Scotland to have new income tax powers


Britain’s main political parties have agreed to grant Scotland unprecedented powers over tax, welfare and transport.

A plan announced to the same effect on Thursday will mean members of the Scottish parliament will be given the power to set income tax rates and keep the revenue in Scottish coffers. Scotland would also gain new control over welfare spending.

The British political parties say they have fulfilled a promise of greater autonomy to the Scots made in the run up to September’s referendum that saw Scotland vote to stay in the United Kingdom.

Nevertheless, analysts believe that the plans are unlikely to satisfy hard-core Scottish nationalists.

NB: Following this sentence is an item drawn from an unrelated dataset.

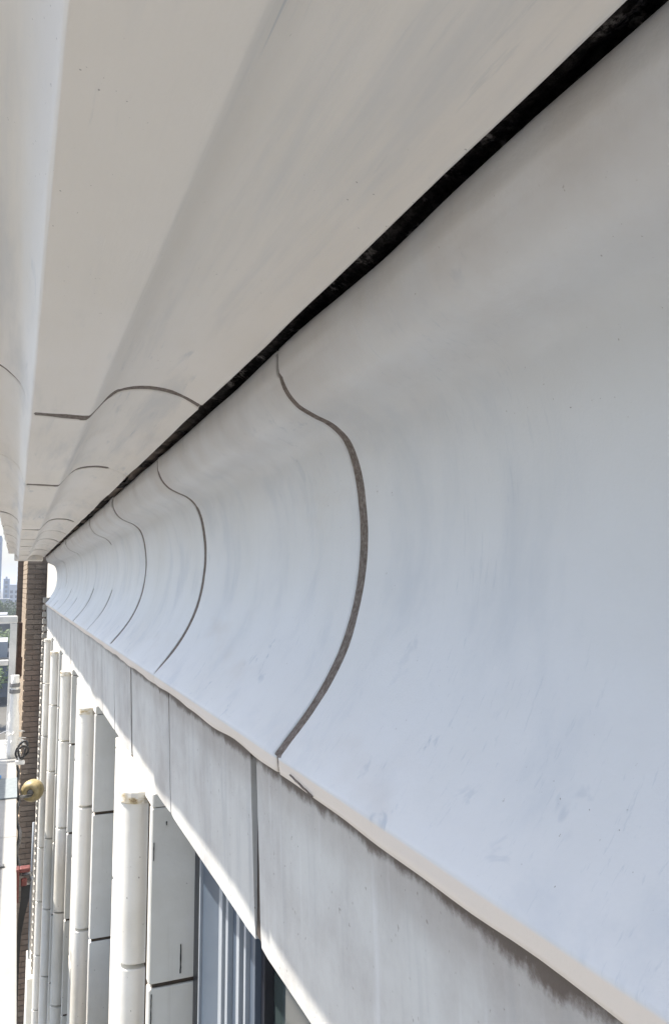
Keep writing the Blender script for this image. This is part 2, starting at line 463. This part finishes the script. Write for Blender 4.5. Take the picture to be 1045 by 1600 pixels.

John Swinney, deputy leader of Scotland’s pro-independence administration, said the powers fell short of what Scottish people wanted.

“Under these proposals, less than 30 percent of our taxes will be set in Scotland and less than 20 percent of welfare spending will be devolved to Scotland,” he said.

Some have also expressed concern that the extended powers to the Scots – known as the devolution package for Scotland – could undermine the integrity of the United Kingdom. They say it could specifically boost calls for other British regions, and even major cities, also to be given tax-raising powers.

The package will be introduced as legislation in Parliament in January. It will form the basis of legislation to be adopted by the UK Government after the general election in May – regardless of which party wins.